What is needed is the run of lines from the one containing "The Blender Python script for this scene continues." through the one containing "2.40, ZT), PLANK)", echoed exactly, with both ends kept and nothing added.
:: DATA FOR THIS TASK
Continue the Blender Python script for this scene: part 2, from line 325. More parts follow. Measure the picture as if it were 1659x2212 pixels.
::::
:: DATA FOR THIS TASK
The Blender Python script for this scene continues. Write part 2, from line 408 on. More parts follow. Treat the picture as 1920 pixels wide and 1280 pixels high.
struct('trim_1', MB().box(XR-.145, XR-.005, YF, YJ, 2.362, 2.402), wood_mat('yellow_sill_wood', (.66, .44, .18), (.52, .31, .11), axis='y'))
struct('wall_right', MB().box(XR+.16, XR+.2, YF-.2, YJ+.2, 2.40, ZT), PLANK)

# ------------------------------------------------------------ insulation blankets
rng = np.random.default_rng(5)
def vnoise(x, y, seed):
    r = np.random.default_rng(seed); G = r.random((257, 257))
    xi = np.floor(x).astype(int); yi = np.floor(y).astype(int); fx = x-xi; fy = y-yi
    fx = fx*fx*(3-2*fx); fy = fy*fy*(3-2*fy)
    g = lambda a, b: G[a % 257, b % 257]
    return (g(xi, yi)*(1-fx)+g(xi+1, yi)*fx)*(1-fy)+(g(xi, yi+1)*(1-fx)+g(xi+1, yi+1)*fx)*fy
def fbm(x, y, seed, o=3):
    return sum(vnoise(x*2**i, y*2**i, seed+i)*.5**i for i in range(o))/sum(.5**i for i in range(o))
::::
:: DATA FOR THIS TASK
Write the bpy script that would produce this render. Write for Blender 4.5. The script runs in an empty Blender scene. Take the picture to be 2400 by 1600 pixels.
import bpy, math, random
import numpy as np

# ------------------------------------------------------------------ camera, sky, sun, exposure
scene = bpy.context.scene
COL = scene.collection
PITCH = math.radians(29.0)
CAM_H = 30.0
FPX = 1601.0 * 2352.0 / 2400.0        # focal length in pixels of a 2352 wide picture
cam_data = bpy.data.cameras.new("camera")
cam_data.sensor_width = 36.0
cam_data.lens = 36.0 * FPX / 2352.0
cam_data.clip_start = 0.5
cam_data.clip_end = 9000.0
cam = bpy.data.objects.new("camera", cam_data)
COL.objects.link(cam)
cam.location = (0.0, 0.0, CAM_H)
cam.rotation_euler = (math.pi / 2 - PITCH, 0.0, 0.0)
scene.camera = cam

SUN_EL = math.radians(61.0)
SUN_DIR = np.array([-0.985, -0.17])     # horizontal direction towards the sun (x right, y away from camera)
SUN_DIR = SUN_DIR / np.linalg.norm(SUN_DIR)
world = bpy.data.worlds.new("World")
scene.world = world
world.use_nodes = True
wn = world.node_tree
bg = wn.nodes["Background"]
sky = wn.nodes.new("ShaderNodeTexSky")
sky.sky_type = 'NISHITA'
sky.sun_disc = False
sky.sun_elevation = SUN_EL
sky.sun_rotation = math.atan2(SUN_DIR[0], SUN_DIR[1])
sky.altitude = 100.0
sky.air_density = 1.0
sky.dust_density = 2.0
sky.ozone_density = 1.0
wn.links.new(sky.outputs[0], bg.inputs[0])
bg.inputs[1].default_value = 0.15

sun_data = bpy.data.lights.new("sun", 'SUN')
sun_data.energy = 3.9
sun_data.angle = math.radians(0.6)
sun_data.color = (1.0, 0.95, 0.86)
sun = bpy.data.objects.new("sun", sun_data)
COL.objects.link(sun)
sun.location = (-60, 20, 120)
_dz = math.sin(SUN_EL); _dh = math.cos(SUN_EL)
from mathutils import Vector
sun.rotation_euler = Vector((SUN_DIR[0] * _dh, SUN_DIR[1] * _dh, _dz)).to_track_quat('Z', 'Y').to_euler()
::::
● **ANSWER TO THIS PROBLEM**
The Blender Python script for this scene continues. Write part 2, from line 408 on. More parts follow. Treat the picture as 1920 pixels wide and 1280 pixels high.
struct('trim_1', MB().box(XR-.145, XR-.005, YF, YJ, 2.362, 2.402), wood_mat('yellow_sill_wood', (.66, .44, .18), (.52, .31, .11), axis='y'))
struct('wall_right', MB().box(XR+.16, XR+.2, YF-.2, YJ+.2, 2.40, ZT), PLANK)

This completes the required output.